With great insight, this friend said that I’m hiding behind my writing.

She said that I’m pretty interesting. That she wants more. In person.

She said to, “Let go.”

Have you ever had the feeling that your entire house of cards was sucked into a whirling vortex? Same, once or twice, and it is always a profound experience.

I don’t know how to let go.

Next, is the replay of “This is your life!” Have I ever let go? Absolute utter surrender? No, I think I’d remember that...

Spotlights on Amy. On Clarissa. On so many ladies in my past. They knew. They hang around to see if I ever will, as the distance between us increases. How can they believe in me? Trust me?

And it’s finally revealed WHERE I was led astray. I’ve alluded to my past fascinations with these cool characters from a childhood of watching entirely too much television.
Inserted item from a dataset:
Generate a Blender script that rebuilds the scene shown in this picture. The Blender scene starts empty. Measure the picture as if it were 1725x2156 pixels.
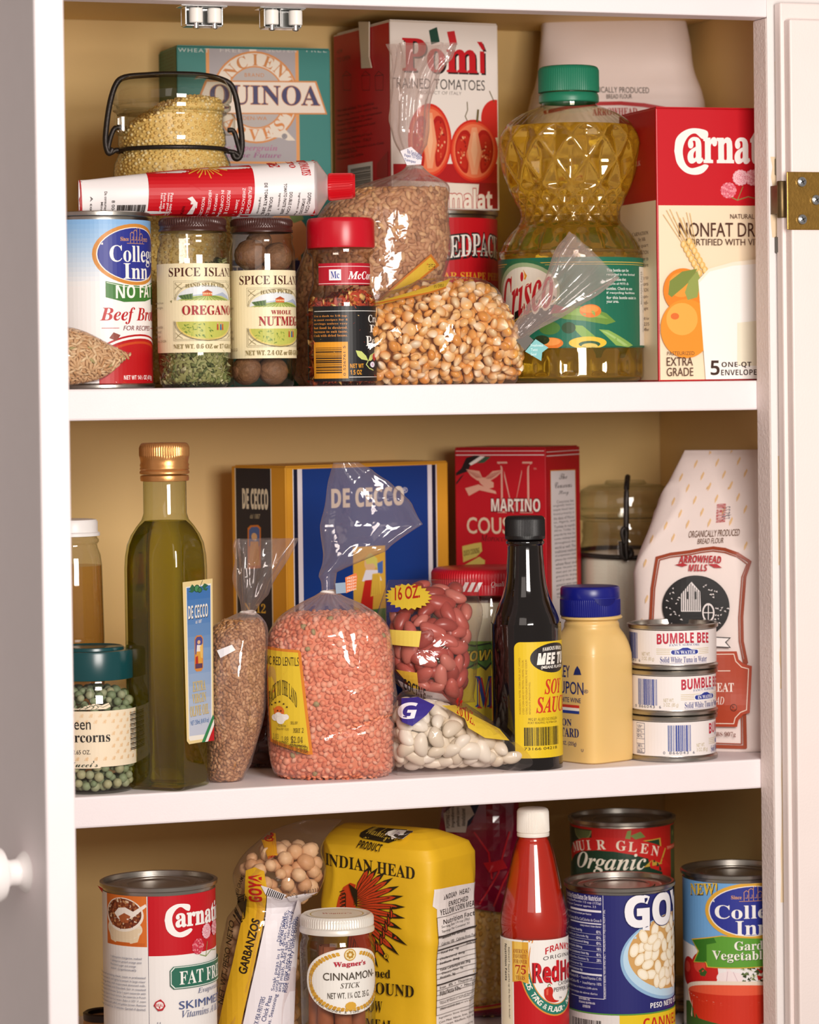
import bpy, bmesh, math, random
import numpy as np
from mathutils import Vector, noise, geometry
from mathutils.bvhtree import BVHTree
random.seed(7); np.random.seed(7)
PI = math.pi
scene = bpy.context.scene
COL = scene.collection

# ---------------------------------------------------------------- camera
SC = 1.094
CAM = Vector((-0.429268, -1.873647, 0.000983)) * SC
YAW, PITCH, ROLL = 0.330965, 0.0203595, -0.0127345
FPX, PCX, PCY = 6600.0, 862.5, 941.5          # focal length and principal point for a 1725 x 2156 picture
FW = Vector((math.sin(YAW)*math.cos(PITCH), math.cos(YAW)*math.cos(PITCH), -math.sin(PITCH)))
_r0 = Vector((math.cos(YAW), -math.sin(YAW), 0)); _u0 = _r0.cross(FW)
RT = math.cos(ROLL)*_r0 + math.sin(ROLL)*_u0
UP = -math.sin(ROLL)*_r0 + math.cos(ROLL)*_u0
VH = Vector((math.sin(YAW), math.cos(YAW), 0))   # level viewing direction
cam_d = bpy.data.cameras.new('camera'); cam = bpy.data.objects.new('camera', cam_d); COL.objects.link(cam)
cam_d.sensor_fit = 'HORIZONTAL'; cam_d.sensor_width = 36; cam_d.lens = FPX/1725*36
cam_d.shift_y = -(1078-PCY)/1725; cam_d.clip_start = 0.05
from mathutils import Matrix
cam.matrix_world = Matrix(((RT.x, UP.x, -FW.x, CAM.x), (RT.y, UP.y, -FW.y, CAM.y), (RT.z, UP.z, -FW.z, CAM.z), (0, 0, 0, 1)))
cam_d.dof.use_dof = True; cam_d.dof.focus_distance = 2.17; cam_d.dof.aperture_fstop = 11.0
scene.camera = cam

# ---------------------------------------------------------------- world, lights, exposure
wd = bpy.data.worlds.new('world'); scene.world = wd; wd.use_nodes = True
wd.node_tree.nodes['Background'].inputs[0].default_value = (1.0, 0.87, 0.77, 1)
wd.node_tree.nodes['Background'].inputs[1].default_value = 0.28
def area(name, loc, target, size, power, color):
    l = bpy.data.lights.new(name, 'AREA'); l.shape = 'RECTANGLE'; l.size, l.size_y = size; l.energy = power; l.color = color
    o = bpy.data.objects.new(name, l); COL.objects.link(o); o.location = loc
    o.rotation_euler = (Vector(target)-Vector(loc)).to_track_quat('-Z', 'Y').to_euler()
    return o
area('softbox_light', (0.20, -1.20, 0.14), (0.24, 0.1, -0.16), (0.42, 0.42), 14.2, (1.0, 0.93, 0.87))
area('bounce_light', (-0.9, -1.9, 0.7), (0.25, 0, -0.2), (1.0, 1.0), 5.0, (1.0, 0.88, 0.80))
scene.view_settings.view_transform = 'Standard'; scene.view_settings.look = 'None'
scene.view_settings.exposure = 0.07; scene.view_settings.gamma = 1.0; scene.view_settings.use_curve_mapping = False
scene.cycles.transparent_max_bounces = 40; scene.cycles.max_bounces = 14; scene.cycles.transmission_bounces = 12
scene.cycles.caustics_reflective = True; scene.cycles.caustics_refractive = True; scene.cycles.sample_clamp_indirect = 4.0

# ---------------------------------------------------------------- picture measurements to points in the cupboard
def ray(px, py): return FW + RT*((px-PCX)/FPX) - UP*((py-PCY)/FPX)
def at(px, py, y):
    d = ray(px, py); return CAM + d*((y-CAM.y)/d.y)
def on(px, py, z):
    d = ray(px, py); return CAM + d*((z-CAM.z)/d.z)
def project(P):
    d = Vector(P)-CAM; z = d.dot(FW); return PCX+FPX*d.dot(RT)/z, PCY-FPX*d.dot(UP)/z
def pxm(P): return FPX/((P-CAM).dot(FW))        # picture units per metre at P

# ---------------------------------------------------------------- materials
def srgb(h):
    if isinstance(h, str):
        h = h.lstrip('#'); c = [int(h[i:i+2], 16)/255 for i in (0, 2, 4)]
    else: c = [v/255 for v in h]
    return tuple(v/12.92 if v <= .04045 else ((v+.055)/1.055)**2.4 for v in c)
_m = {}
def newmat(key):
    m = bpy.data.materials.new(key); m.use_nodes = True
    nt = m.node_tree; return m, nt, nt.nodes, nt.links
def mat(col, rough=.5, metal=0., spec=.5, coat=0., noise_amt=0., noise_scale=200., bump=0., bump_scale=400., key=None, trans=0., ior=1.45, sss=0.):
    k = key or ('p', col, rough, metal, spec, coat, noise_amt, noise_scale, bump, bump_scale, trans, ior, sss)
    if k in _m: return _m[k]
    m, nt, N, L = newmat('paint_%d' % len(_m))
    b = N['Principled BSDF']; c = srgb(col)
    b.inputs['Base Color'].default_value = (*c, 1); b.inputs['Roughness'].default_value = rough
    b.inputs['Metallic'].default_value = metal; b.inputs['Specular IOR Level'].default_value = spec
    b.inputs['Coat Weight'].default_value = coat; b.inputs['Coat Roughness'].default_value = .08
    b.inputs['Transmission Weight'].default_value = trans; b.inputs['IOR'].default_value = ior
    if sss:
        b.inputs['Subsurface Weight'].default_value = sss; b.inputs['Subsurface Scale'].default_value = .004
        b.inputs['Subsurface Radius'].default_value = (1, .6, .4)
    if noise_amt or bump:
        tc = N.new('ShaderNodeTexCoord')
    if noise_amt:
        n = N.new('ShaderNodeTexNoise'); n.inputs['Scale'].default_value = noise_scale; n.inputs['Detail'].default_value = 4
        L.new(tc.outputs['Object'], n.inputs['Vector'])
        r = N.new('ShaderNodeMix'); r.data_type = 'RGBA'
        r.inputs[6].default_value = (*[max(0, v*(1-noise_amt)) for v in c], 1); r.inputs[7].default_value = (*[min(1, v*(1+noise_amt)) for v in c], 1)
        L.new(n.outputs['Fac'], r.inputs[0]); L.new(r.outputs[2], b.inputs['Base Color'])
    if bump:
        n2 = N.new('ShaderNodeTexNoise'); n2.inputs['Scale'].default_value = bump_scale; n2.inputs['Detail'].default_value = 3
        L.new(tc.outputs['Object'], n2.inputs['Vector'])
        bp = N.new('ShaderNodeBump'); bp.inputs['Strength'].default_value = bump; bp.inputs['Distance'].default_value = .001
        L.new(n2.outputs['Fac'], bp.inputs['Height']); L.new(bp.outputs['Normal'], b.inputs['Normal'])
    _m[k] = m; return m
def pr(col): return mat(col, .42, 0, .4)          # printed card, paper or foil
def glass(tint='#f4f7f2', edge='#9aa89a', rough=.0, fres=1.5, veil=0., veilcol='#ffffff', bump=0., bscale=120.):
    """thin clear glass or film: see-through, shiny by Fresnel, darker where the wall is seen edge-on"""
    k = ('g', tint, edge, rough, fres, veil, veilcol, bump, bscale)
    if k in _m: return _m[k]
    m, nt, N, L = newmat('clear_%d' % len(_m)); N.remove(N['Principled BSDF'])
    out = N['Material Output']
    tr = N.new('ShaderNodeBsdfTransparent'); gl = N.new('ShaderNodeBsdfGlossy'); gl.inputs['Roughness'].default_value = rough
    lw = N.new('ShaderNodeLayerWeight'); lw.inputs['Blend'].default_value = .25
    mx = N.new('ShaderNodeMix'); mx.data_type = 'RGBA'
    mx.inputs[6].default_value = (*srgb(tint), 1); mx.inputs[7].default_value = (*srgb(edge), 1)
    L.new(lw.outputs['Facing'], mx.inputs[0]); L.new(mx.outputs[2], tr.inputs['Color'])
    lf = N.new('ShaderNodeLayerWeight'); lf.inputs['Blend'].default_value = .5
    pw = N.new('ShaderNodeMath'); pw.operation = 'POWER'; L.new(lf.outputs['Facing'], pw.inputs[0]); pw.inputs[1].default_value = 5
    fr = N.new('ShaderNodeMath'); fr.operation = 'MULTIPLY_ADD'; f0 = ((fres-1)/(fres+1))**2
    L.new(pw.outputs[0], fr.inputs[0]); fr.inputs[1].default_value = .75; fr.inputs[2].default_value = f0*1.6
    ms = N.new('ShaderNodeMixShader'); L.new(fr.outputs[0], ms.inputs[0]); L.new(tr.outputs[0], ms.inputs[1]); L.new(gl.outputs[0], ms.inputs[2])
    last = ms
    if veil:
        df = N.new('ShaderNodeBsdfDiffuse'); df.inputs['Color'].default_value = (*srgb(veilcol), 1)
        tl = N.new('ShaderNodeBsdfTranslucent'); tl.inputs['Color'].default_value = (*srgb(veilcol), 1)
        m3 = N.new('ShaderNodeMixShader'); m3.inputs[0].default_value = .5; L.new(df.outputs[0], m3.inputs[1]); L.new(tl.outputs[0], m3.inputs[2])
        m2 = N.new('ShaderNodeMixShader'); L.new(ms.outputs[0], m2.inputs[1]); L.new(m3.outputs[0], m2.inputs[2])
        mm = N.new('ShaderNodeMapRange'); mm.inputs['To Min'].default_value = veil; mm.inputs['To Max'].default_value = min(1, veil*3.2)
        L.new(lw.outputs['Facing'], mm.inputs['Value']); L.new(mm.outputs[0], m2.inputs[0]); last = m2
    if bump:
        tc = N.new('ShaderNodeTexCoord'); n2 = N.new('ShaderNodeTexNoise'); n2.inputs['Scale'].default_value = bscale
        n2.inputs['Detail'].default_value = 2; n2.inputs['Distortion'].default_value = 1.2
        L.new(tc.outputs['Object'], n2.inputs['Vector'])
        bp = N.new('ShaderNodeBump'); bp.inputs['Strength'].default_value = bump; bp.inputs['Distance'].default_value = .002
        L.new(n2.outputs['Fac'], bp.inputs['Height'])
        L.new(bp.outputs['Normal'], gl.inputs['Normal']); L.new(bp.outputs['Normal'], lf.inputs['Normal'])
    L.new(last.outputs[0], out.inputs['Surface'])
    _m[k] = m; return m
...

“You must control your emotions. They will be your undoing.” This doesn’t mean what I thought it meant. It only creates more shadows. More inauthenticity. More places to hide.

Let go.

Coincidentally, I had an epiphany about anger a few weeks ago. I, and I believe many, have a tendency to suppress anger. Because misdirected anger is scary. And we are all just grown-up children. Our guidance came from two-dimensional characters on screens.

This is not the way.

This is why we need ways to channel our emotions. Not just sweep them under a rug. Martial arts. Yoga. Exercise.
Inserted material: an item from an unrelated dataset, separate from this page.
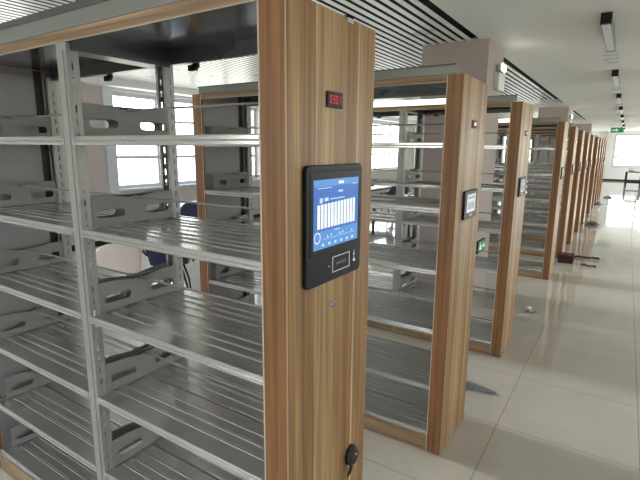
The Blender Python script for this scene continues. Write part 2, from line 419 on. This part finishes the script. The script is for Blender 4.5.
        bm = B(); tube(bm, [(.016, .366, .668), (.018, .356, .655), (.016, .348, .642), (.012, .346, .632)], [.008, .006, .006, .005], 8); obj('flap_tail', bm, M['rubber'], k, OFF)
        bm = B(); cyl(bm, (.027, .380, .710), .005, .003, 'x', 10); obj('lock_pin', bm, M['chrome'], k, OFF)
        # little steel clip on the panel's top edge
        bm = B(); box(bm, -.03, .004, .30, .335, 2.2, 2.206); box(bm, .0, .004, .30, .335, 2.186, 2.206); obj('top_clip', bm, M['chrome'], root, OFF)
    else:
        small_terminal(root)
        bm = B(); box(bm, 0, .005, .19, .285, 1.935, 1.98, bev=.001); d = obj('number_display', bm, M['brown'], root, OFF)
        bm = B(); box(bm, .005, .0058, .225, .27, 1.95, 1.968); obj('display_window', bm, M['chrome'], d, OFF)
    if kind == 'lamp':  # added emissive bar imitating a bright window mirrored in the fascia
        bm = B(); box(bm, -1.90, -.60, -.030, -.0045, 2.200, 2.250, bev=.002); lb = obj('added_glow_bar', bm, M['white'], root, OFF); lb['label'] = 'added glowing bar along the head, standing in for a window reflection'
        bm = B(); tube(bm, [(-1.89, -.040, 2.226), (-.61, -.040, 2.226)], .022, 14); obj('lens', bm, M['tube'], lb, OFF)
    return root

labels = ['wood-ended steel bookshelf nearest the camera, with a large blue touch screen and red digits',
          'wood-ended steel bookshelf directly behind the nearest one, small pale terminal on its end',
          'wood-ended steel bookshelf just in front of the column with the emergency light',
          'wood-ended bookshelf first beyond the column, with a maroon box on the floor behind it',
          'wood-ended bookshelf right beside the maroon box on the floor',
          'wood-ended bookshelf next beyond the one at the maroon box',
          'second wood-ended bookshelf beyond the one at the maroon box',
          'last wood-ended bookshelf before the second column down the aisle',
          'first wood-ended bookshelf beyond the second column',
          'second wood-ended bookshelf beyond the second column',
          'third wood-ended bookshelf beyond the second column',
          'fourth wood-ended bookshelf beyond the second column, next to last in the row',
          'farthest wood-ended bookshelf at the end of the row']
YS = [.978, 2.487, 4.1, 7.13, 8.7, 10.2, 11.8, 13.4, 15.75, 17.35, 18.95, 20.55, 22.15]
shelving(YS[0], labels[0], 'big'); shelving(YS[1], labels[1], 'small')
proto = shelving(YS[2], labels[2], 'lamp')  # this kind carries the added glow bar
for y, lb in zip(YS[3:], labels[3:]): dup(proto, (-1.02, y+.2445, 0), 0, lb)

# ------------------------------------------------------------------ the room
XL, XR, YB, YF, ZC = -7.3, 7.0, -5.0, 34.0, 3.0
bm = B(); box(bm, XL-.3, XR+.3, YB-.3, YF+.3, -.12, 0); struct('floor', bm, M['floor'])
XS = -.74      # edge between slatted ceiling and plain aisle ceiling
bm = B(); box(bm, XS, XR+.3, YB-.3, YF+.3, ZC, ZC+.12); box(bm, XL-.3, XS, 13.55, 16.4, ZC, ZC+.12); box(bm, XL-.3, XS, 21.2, YF+.3, ZC, ZC+.12)
box(bm, XL-.3, XL+.3, YB-.3, 21.2, ZC, ZC+.12)
struct('ceiling', bm, M['ceil'])
bm = B(); box(bm, XL-.3, XS, YB-.3, YF+.3, ZC+.10, ZC+.12); struct('ceiling_void', bm, M['plenum'])
for (a, b) in ((YB, 13.55), (16.4, 21.2)):
    bm = B(); x = XL+.32
    while x < XS-.05: box(bm, x, x+.058, a, b, ZC, ZC+.0015); x += .1
    struct('ceiling_slats', bm, M['slat'])
def wall_with_windows(name, along, fixed, th, a0, a1, wins, z0, z1, winmat=M['paint']):
    """along 'y': plane x=fixed; along 'x': plane y=fixed."""
    def bb(bm, a, b, c, d, f0, f1, mi=0, bev=0):
        if along == 'y': box(bm, f0, f1, a, b, c, d, mi, bev)
        else: box(bm, a, b, f0, f1, c, d, mi, bev)
    f0, f1 = sorted((fixed, fixed+th)); bm = B(); cur = a0
    for (u, v) in wins:
        bb(bm, cur, u, 0, ZC+.12, f0, f1); bb(bm, u, v, 0, z0, f0, f1); bb(bm, u, v, z1, ZC+.12, f0, f1); cur = v
    bb(bm, cur, a1, 0, ZC+.12, f0, f1)
    struct(name, bm, winmat)
    global WN
    for (u, v) in wins:
        WN += 1; fc = fixed + th*.35; kk = .03 if along == 'y' else .055; d0, d1 = sorted((fc-.03, fc+.03))
        bm = B(); k = .07 if along == 'y' else .12
        bb(bm, u, u+k, z0, z1, d0, d1); bb(bm, v-k, v, z0, z1, d0, d1); bb(bm, u+k, v-k, z0, z0+k, d0, d1); bb(bm, u+k, v-k, z1-k, z1, d0, d1)
        n = max(1, round((v-u)/(1.15 if along == 'y' else 1.5))); st = (v-u)/n
        for i in range(1, n): bb(bm, u+i*st-kk, u+i*st+kk, z0+k, z1-k, d0, d1)
        hz = z0 + .60 if along == 'y' else z0+.62
        for i in range(n):
            p, q = u+i*st+(k if i == 0 else .03), u+(i+1)*st-(k if i == n-1 else .03)
            bb(bm, p, q, hz-kk, hz+kk, d0, d1)
            if along == 'y': bb(bm, p, q, z1-.50, z1-.45, d0, d1)
        w = bpy.data.objects.new('window_%d' % WN, None)
        C.objects.link(w); w['kind'] = 'structure'; w.empty_display_size = .1
        obj('window_frame', bm, M['frame'], w)
        bm = B(); bb(bm, u+k*.5, v-k*.5, z0+k*.5, z1-k*.5, fc-.003, fc+.003); obj('pane', bm, M['glass'], w)
        bm = B(); s0, s1 = sorted((fixed-math.copysign(.06, th), fixed+th*.3)); bb(bm, u-.05, v+.05, z0-.03, z0+.002, s0, s1, bev=.004); obj('window_sill', bm, M['frame'], w)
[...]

Power vs. force. Wow, all of my worlds are still colliding.

Let go.

We are all flawed. Beautifully flawed.

What draws us to each other is our brokenness. Vulnerability.

Now I see the moments of true connection. With Clarissa. With Amy. So many others.

And the distance. Amy even mentioned that, as a writer, I need to message less. And edit the messages less, that I’m editing the authenticity out of the messages in my quest for “the right words.”

Profound!

Let go.

Can I?

What i'm listening to:
3:15 (Breathe) 3:15 (Breathe)
Russ
3:15 (Breathe)

Friday, May 31, 2024, 10:24 am

Melancholy

It is true that her scent has faded, so perhaps the event is merely symbolic.

Yet, today, I was sad as I washed my beard.